The jvms OS vendors ship might not be tuned perfectly but at least they
work and distributions will fix them if they don't. App vendors support
will tell you to use the unsecure underperforming entreprise linux version
that was already old when they tested against it. And that after paying
$$$$ for gold support.

Maybe, maybe not.

I've got a limited amount of faith in vendors. My productivity as a developer was destroyed for about six months that I had to deal with race conditions or deadlock issues in the defective 2.4 kernel that shipped with RHEL 3. We bought RHEL through a third-party vendor, so support was useless, and I doubt that we'd have done better if we'd talked directly to RH. It probably would have taken a nearly-identical test machine and a few weeks of time from a full-time kernel developer to have fixed our problem, probably a total cost of 10x our yearly registration cost.

	An upgrade to 2.6 solved the problem.

I do have faith in the 2.6 kernel, but I'm more interested in catching up with six months of lost time than I am in spending another few months screwing around with buggy software.

If they don't have the resources to keep their jvm current with OS
releases, they should be honnest and team with jvm/OS vendors (ie push the
fixes they need upstream during their testing phase, and rely on upstream
not to break it afterwards).

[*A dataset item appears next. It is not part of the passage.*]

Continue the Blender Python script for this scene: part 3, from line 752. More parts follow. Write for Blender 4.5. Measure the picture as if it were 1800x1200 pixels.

They do rely on kernel/libc vendor packages,
and they're as impacting performance-wise.



Yeah, I wish that were all possible.

	But there's a lot of nonsense in this world.

For years, RH shipped a free 'java' runtime that was completely broken, wouldn't run any real java applications, and ran toy applications with an order of magnitude worse performance than commercial java implementations.

The skills and knowledge about code generation, concurrency control, memory allocation and garbage collection in the open source world have been largely insufficient to make workable java implementations.

(Yes, the new gcc-java is a big step forward, but it's still quite quirky, and it's overall success depends on dumping AWT and Swing into the trashcan.)

Sun's software strategy is unclear (how could they possibly make money off of Java?) and their relationship with Linux is problematic. (A few years ago they laid off the developers of Solaris x86, now they're coming on full-force with Solaris 10 as a competitor against Linux.)

IBM has it's own Java runtime which is a derivative of Sun's -- at times they've put some good work in it. God bless IBM, but you can only count on them so far for support.

The 2.6 kernel team is doing big things, often really good things. Will those things introduce subtle breakages involving Java threads? Quite likely. Is it really fair to Sun and IBM to expect their engineers to solve problems immediately because some kernel developer had a 'good' idea they wanted to try out?

The kind of model you're talking about, in a lot of ways, might be easier when we're dealing with the kind of single-vendor hardware stack that you're likely to get from Apple or with SPARC/Solaris from Sun.